Damit will ich zum Abschluss kommen. In der Tat ist das eine Ausnahmesituation; darin stimme ich mit allen Zwischenrufen überein, auch mit denen von Herrn Posch. Das ist nicht die Standardlösung, die wir auf alles anwenden. Aber wenn Sie fordern, dass man die Spiele lässt, bitte ich Sie wiederum – denn ich bin sehr dafür, dass wir hier Ruhe einkehren und die Leute ihre Arbeit machen lassen –, dass die Stänkereien aus der zweiten Reihe aufhören. – Herzlichen Dank.

(Beifall bei der SPD)

Vielen Dank. – Das Wort hat Frau Kollegin Wissler, Fraktion DIE LINKE.

(Peter Beuth (CDU): Rosa Wissler!)

Herr Präsident, meine Damen und Herren! Ich möchte noch einmal einige Punkte klarstellen.

Erstens. Es ist nichts unter Dach und Fach. Die Situation hat sich seit Ende Mai nicht grundlegend geändert. Das Einzige, was sich geändert hat, ist, dass jetzt nur noch ein Bieter im Verfahren ist. Aber die Verhandlungen beginnen jetzt erst.

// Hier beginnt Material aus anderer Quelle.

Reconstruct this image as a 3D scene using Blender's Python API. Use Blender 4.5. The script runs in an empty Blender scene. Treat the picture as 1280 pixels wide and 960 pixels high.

Sie sind nicht abgeschlossen.

(Volker Hoff (CDU): Haben wir verstanden!)

Wenn man sich die Bedingungen anschaut, die GM stellt – die Opel gar nicht verkaufen wollen, sondern müssen, weil sie sich die Sanierung selbst nicht leisten können –, erkennt man, dass sie einigen Zündstoff enthalten. Vier von acht Vorstandsposten zu stellen, ein Rückkaufsrecht zu haben – all das sind Bedingungen,bei denen überhaupt nicht klar ist, ob Magna darauf eingehen kann. Es sind auch Bedingungen, die diese Verhandlungen zum Scheitern bringen können. Das wird dann sicherlich nach der Bundestagswahl sein. Aber ich finde es wichtig, dass wir eine Lösung haben, die länger hält als bis kurz nach der Bundestagswahl.

Zweitens. Ich frage mich immer noch: Was hat denn die Regierung davon abgehalten, im Gegenzug Bedingungen zu stellen, wenn sie Staatsgarantien in Höhe von 4,5 Milliarden c bereitstellt? Warum kann man dafür nicht die Bedingung stellen, dass die Arbeitsplätze und die Werke an allen Standorten erhalten bleiben?

(Beifall bei der LINKEN)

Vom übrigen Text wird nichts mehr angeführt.